I don't know about agriculture jobs, but in food service your career prospects were to go from flipping burgers to managing/supervising/leading others who are flipping burgers (at increasing scale - store, regional, national, etc). While it's not as nice as any kind of engineering there is a way forward there. Of course moving up like this gets competitive because of the sheer volume of people "at the bottom" hoping to move up.

Sure it is. You move from the person moving the hay to the person designing the hay moving systems. This would be a perfectly cogent career story for any engineer working in agriculture, and I know plenty of people who have worked in higher-margin areas of agriculture who have made the jump. (Beekeepers learning biochemistry and getting jobs working as Honey Q/A scientists, chefs jumping into food research and development positions, farm owners pivoting to seed banking/specific organism sales, etc.)

The fact that you can't generate enough economic surplus to fund studies to acquire the additional mechanical engineering study in a manner competitive with other mechanical engineering students is why you view the path as untenable. Hence why these positions are desperation tier end-of-the-line jobs and why the CoL/Wage arbitrage is required to keep them staffed.

Similarly, people engaged in agricultural studies generally don't come out of the 'harvest labour' workforce.

Working on a farm is a transaction with a specific expected ROI. If the ROI sucks in comparison to other mutually exclusive exchanges, why would you do it?

Funny enough, many Mexicans who come to work in the U.S. plan to earn enough money to start their own farm back home.

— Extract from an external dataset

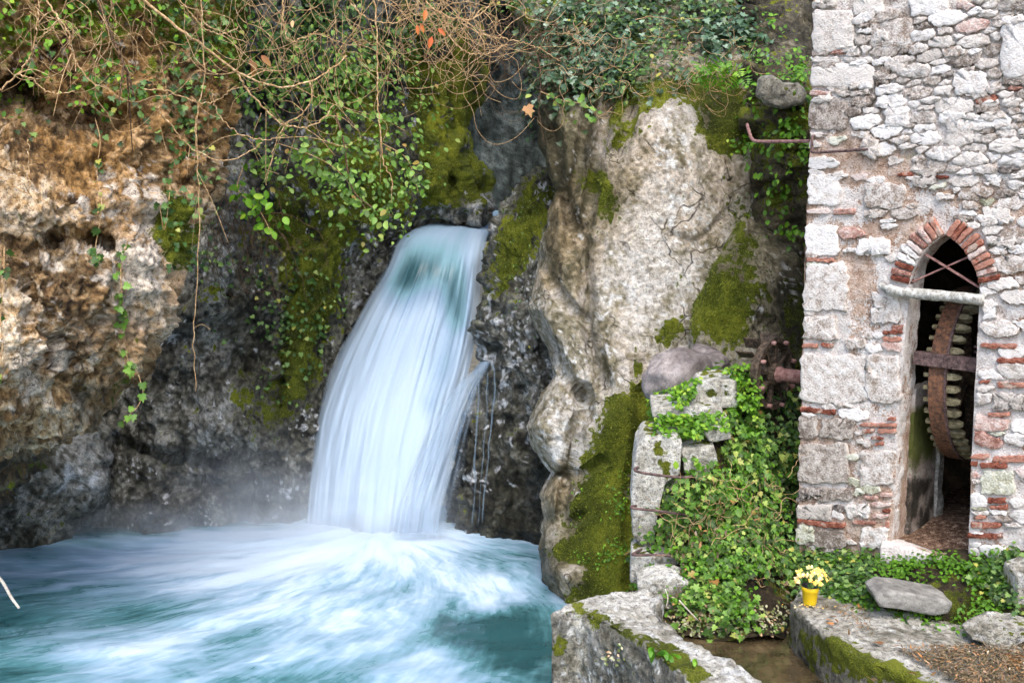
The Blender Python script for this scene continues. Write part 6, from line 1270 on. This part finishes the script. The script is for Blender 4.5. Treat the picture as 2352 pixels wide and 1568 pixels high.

There are quite a few young people who would like to own a farm, often not farmer's kids. It would be almost impossible to "make it" as a farmer without getting experience in the biz in one form or another.

Milking is becoming automated.[1] Milking robots are production, not experimental technology, with at least four manufacturers. This video is amusing, showing the cow's view of meeting robotic milking for the first time.

Milk cows want to be milked, to relieve the pressure. So, given the freedom to use the robotic milkers any time they want, they get milked about three times a day. Milk production increases a bit. The cows are tagged and monitored, so any cow with a problem is quickly flagged.

[1] https://www.youtube.com/watch?v=0_Q1LoxK5mE

Those are very expensive, and really only suitable for massive dairy operations. My wife worked her way through college at a small (~300 head) dairy, and there's no way they could have afforded one of those setups.